When Slovenia and Croatia demanded independence a decade ago, many Western governments opposed them. But eventually, we recognized these states as well as Bosnia-Herzegovina and Macedonia, having discovered that independence involved not so much a change of borders as much as a change in the status of borders. The lines on the map remained the same, but their status was upgraded from republican to national. It is only fitting that the Kosovars are allowed to follow the same path to independence,” Congressman Lantos concluded.

In introducing H.Res. 28 with Congressman Lantos, Chairman Hyde said that, “We need to address the problem of the chronic instability that plagues the Balkans. To achieve this, we must focus not only on the physical and social reconstruction of Kosova, but also on independence as the only solution. With more than 60 percent of the population unemployed and with more than half under the age of twenty-five, we are paving the way for another Gaza Strip, this time in the middle of Europe.” In the absence of jobs, he noted that there would be a slide into hopelessness through a vicious cycle of poverty and crime. “There will be no jobs without peace and stability,” Hyde said, “but there will be no peace and stability without an independent Kosova.”

According to AACL Balkan Affairs Adviser Shirley Cloyes DioGuardi, “In introducing this bill in the new, 108thCongress, Congressmen Lantos and Hyde are bringing their leadership to the just cause of Albanians in the Balkans. They are placing themselves in the vanguard of U.S. foreign policy interests at the start of the 21st century, because the search for peace in Kosova is part of the important search for lasting peace and stability in Europe, which is in the vital interests of the United States. While the international community, including the U.S. State Department, persists in the belief that the resolution of the final status of Kosova is something that should not even be discussed, Lantos and Hyde are rightly focusing on the negative consequences of deferring independence.”

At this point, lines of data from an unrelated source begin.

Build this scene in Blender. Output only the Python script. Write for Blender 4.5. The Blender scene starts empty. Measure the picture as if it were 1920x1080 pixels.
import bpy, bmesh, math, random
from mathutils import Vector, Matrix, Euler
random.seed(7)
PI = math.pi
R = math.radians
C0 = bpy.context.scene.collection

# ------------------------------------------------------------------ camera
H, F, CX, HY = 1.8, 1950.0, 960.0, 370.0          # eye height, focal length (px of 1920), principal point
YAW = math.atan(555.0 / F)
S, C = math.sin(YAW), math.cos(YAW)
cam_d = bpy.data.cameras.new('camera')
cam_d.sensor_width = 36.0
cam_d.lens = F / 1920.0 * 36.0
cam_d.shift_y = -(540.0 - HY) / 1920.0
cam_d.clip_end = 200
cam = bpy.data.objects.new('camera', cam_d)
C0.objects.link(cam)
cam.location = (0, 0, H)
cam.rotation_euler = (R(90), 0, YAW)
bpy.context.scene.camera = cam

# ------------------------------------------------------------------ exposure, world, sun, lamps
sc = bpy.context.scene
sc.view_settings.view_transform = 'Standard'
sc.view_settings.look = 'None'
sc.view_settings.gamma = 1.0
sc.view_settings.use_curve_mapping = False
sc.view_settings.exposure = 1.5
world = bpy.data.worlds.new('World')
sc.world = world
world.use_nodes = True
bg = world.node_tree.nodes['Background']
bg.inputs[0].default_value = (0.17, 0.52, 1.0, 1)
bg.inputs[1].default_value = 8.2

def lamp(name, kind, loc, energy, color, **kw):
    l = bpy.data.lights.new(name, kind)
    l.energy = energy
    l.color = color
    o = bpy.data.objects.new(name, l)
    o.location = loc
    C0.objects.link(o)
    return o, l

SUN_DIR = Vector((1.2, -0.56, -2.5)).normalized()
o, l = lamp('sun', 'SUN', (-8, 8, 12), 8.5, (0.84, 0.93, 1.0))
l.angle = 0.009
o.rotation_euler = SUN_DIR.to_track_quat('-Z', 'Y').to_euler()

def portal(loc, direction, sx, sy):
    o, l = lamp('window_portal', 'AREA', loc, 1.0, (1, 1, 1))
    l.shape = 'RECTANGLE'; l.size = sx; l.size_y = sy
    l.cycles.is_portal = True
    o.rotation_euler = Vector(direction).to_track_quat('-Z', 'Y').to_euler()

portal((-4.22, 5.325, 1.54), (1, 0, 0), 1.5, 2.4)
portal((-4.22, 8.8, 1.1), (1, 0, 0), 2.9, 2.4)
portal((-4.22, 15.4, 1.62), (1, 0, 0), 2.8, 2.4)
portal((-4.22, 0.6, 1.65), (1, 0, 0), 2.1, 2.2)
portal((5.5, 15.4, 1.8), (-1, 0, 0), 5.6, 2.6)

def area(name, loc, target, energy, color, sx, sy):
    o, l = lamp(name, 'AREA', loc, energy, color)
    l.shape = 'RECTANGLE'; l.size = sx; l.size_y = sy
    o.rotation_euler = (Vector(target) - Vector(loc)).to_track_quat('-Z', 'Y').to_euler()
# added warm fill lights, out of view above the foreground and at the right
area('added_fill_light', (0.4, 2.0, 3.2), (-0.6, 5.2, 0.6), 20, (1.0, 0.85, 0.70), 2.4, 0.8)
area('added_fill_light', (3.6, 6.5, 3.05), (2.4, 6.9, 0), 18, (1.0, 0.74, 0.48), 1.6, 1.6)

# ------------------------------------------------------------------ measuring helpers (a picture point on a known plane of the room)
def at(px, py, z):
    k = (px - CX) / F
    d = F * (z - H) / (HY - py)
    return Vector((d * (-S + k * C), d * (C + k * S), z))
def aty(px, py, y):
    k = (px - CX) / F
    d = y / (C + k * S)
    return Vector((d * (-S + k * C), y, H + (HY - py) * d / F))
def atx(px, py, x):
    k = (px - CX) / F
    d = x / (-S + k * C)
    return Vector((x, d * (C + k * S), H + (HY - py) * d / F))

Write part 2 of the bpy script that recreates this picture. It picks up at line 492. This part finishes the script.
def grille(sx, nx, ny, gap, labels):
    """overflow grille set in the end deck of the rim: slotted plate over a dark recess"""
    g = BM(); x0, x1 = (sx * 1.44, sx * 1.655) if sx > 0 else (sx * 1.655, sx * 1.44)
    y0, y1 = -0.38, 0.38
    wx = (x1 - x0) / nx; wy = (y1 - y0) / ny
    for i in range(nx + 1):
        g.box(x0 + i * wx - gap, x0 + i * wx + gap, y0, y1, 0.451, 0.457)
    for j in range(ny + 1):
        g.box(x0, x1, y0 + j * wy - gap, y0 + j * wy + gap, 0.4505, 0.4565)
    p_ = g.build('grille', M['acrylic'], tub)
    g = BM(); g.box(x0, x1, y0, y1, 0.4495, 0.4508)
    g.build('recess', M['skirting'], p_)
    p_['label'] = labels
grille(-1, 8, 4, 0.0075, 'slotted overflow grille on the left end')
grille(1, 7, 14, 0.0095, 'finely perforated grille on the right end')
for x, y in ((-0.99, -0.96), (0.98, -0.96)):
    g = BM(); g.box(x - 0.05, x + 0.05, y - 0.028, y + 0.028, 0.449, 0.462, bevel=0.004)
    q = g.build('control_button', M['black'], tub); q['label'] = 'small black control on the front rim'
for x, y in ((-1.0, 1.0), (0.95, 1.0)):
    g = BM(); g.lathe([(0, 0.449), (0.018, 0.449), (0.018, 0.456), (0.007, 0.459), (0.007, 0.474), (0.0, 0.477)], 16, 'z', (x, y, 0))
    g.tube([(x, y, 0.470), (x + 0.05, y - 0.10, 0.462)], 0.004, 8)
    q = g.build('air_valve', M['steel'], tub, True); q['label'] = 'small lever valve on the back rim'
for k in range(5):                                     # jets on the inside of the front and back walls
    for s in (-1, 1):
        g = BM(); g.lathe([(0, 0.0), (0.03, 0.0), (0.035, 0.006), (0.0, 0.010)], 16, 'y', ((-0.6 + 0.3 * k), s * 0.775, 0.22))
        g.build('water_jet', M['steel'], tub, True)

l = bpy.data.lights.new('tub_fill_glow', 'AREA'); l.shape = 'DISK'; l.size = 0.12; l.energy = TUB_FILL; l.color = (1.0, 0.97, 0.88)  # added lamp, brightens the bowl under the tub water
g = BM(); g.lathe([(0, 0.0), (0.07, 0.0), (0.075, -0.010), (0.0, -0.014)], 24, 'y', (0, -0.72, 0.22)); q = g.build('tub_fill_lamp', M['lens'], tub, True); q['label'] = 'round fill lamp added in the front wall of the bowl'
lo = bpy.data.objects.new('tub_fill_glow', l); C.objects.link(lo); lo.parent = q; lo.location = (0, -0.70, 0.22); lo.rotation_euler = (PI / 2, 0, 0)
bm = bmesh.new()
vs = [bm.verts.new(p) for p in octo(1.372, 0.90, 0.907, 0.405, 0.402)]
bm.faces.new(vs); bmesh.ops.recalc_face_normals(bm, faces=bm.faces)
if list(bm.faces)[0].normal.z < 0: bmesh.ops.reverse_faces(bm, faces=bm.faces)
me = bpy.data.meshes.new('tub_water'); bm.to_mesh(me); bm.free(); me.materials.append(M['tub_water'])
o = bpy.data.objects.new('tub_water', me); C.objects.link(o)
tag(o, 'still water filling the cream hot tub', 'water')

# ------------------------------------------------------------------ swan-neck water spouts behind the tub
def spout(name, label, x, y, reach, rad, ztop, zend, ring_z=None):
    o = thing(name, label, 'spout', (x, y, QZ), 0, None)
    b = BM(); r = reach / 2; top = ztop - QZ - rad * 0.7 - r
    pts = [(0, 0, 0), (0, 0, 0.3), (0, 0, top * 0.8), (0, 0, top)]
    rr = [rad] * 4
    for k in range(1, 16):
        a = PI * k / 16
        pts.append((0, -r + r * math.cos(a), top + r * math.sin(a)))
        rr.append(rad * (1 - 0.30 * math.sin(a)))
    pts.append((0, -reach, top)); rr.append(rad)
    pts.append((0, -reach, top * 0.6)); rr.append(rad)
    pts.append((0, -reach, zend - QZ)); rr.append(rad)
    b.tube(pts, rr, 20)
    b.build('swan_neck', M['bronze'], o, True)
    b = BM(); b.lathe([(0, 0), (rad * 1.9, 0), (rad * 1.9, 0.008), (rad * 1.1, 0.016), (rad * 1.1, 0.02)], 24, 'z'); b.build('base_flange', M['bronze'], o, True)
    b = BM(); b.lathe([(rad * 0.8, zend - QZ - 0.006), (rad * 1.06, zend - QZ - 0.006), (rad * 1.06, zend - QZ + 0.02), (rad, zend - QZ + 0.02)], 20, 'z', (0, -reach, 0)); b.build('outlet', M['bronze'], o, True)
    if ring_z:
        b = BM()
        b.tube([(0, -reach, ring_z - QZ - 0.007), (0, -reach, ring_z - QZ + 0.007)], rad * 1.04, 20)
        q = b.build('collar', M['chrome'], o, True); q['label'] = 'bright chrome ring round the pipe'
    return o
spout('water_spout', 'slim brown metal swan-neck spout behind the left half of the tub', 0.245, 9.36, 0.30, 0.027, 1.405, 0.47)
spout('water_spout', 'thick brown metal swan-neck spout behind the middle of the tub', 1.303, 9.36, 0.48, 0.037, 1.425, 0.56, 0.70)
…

Former Congressman Joe DioGuardi, AACL’s president, said that, “The introduction of this resolution for Kosova’s independence by Chairman Hyde and Congressman Lantos is a milestone in the thirteen-year work of the Civic League, in that both members lead their parties in the House in finding viable U.S. foreign policy solutions to difficult problems. In addition, both Hyde and Lantos are committed to changing the status quo through proactive legislative activities, including Congressional hearings and trips, in order to get the Bush administration to see the merit of supporting Kosova’s independence now. He concluded by saying that, “I want to thank both of my former colleagues for their foresight and courage in tackling the tough issue of peace and stability in the Balkans at a time when the crises in Iraq and North Korea are dominating the news around the world, and I want to urge all of the party and elected officials in Kosova to join forces in publicly supporting the Lantos-Hyde Resolution for the independence of Kosova.”